ABSTRACT

This chapter of the volume presents a model approach to the legal analysis of the most intricate cognitive and linguistic aspects of propaganda within the framework of international criminal law. As indicated by the authors, Mohamed Badar and Polona Florijančič, the chapter offers an analysis of “key concepts and labels employed by ISIS by placing them in their linguistic, historical, religious and ideological contexts.” This approach presents an advanced method of investigating various manifestations of intent and mens rea evidence on the one hand and its potential impact on the prospective perpetrators of the physical crimes on the other hand. Two distinct, but potentially related, cognitive modes of criminal conduct emerge from this method: the intentional, propagandistic conduct and the anticipated impact of such conduct on the perpetration of the physical crimes.

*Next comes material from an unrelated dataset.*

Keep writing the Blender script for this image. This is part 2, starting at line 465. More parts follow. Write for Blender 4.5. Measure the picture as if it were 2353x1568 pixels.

The key lies in the historically and culturally determined meanings of the linguistic concepts employed by the ISIS propagandists, as subsequently understood and acted on by the ISIS combatants. The authors ultimately demonstrate how this type of propaganda can be prosecuted as the inchoate crime of direct and public incitement to commit genocide. This chapter can provide both the legal and academic contextual roadmap for the ISIS-related prosecutorial enterprises, namely, the ICC investigations into the mass atrocity crimes committed by this terrorist organization in Syria and Iraq.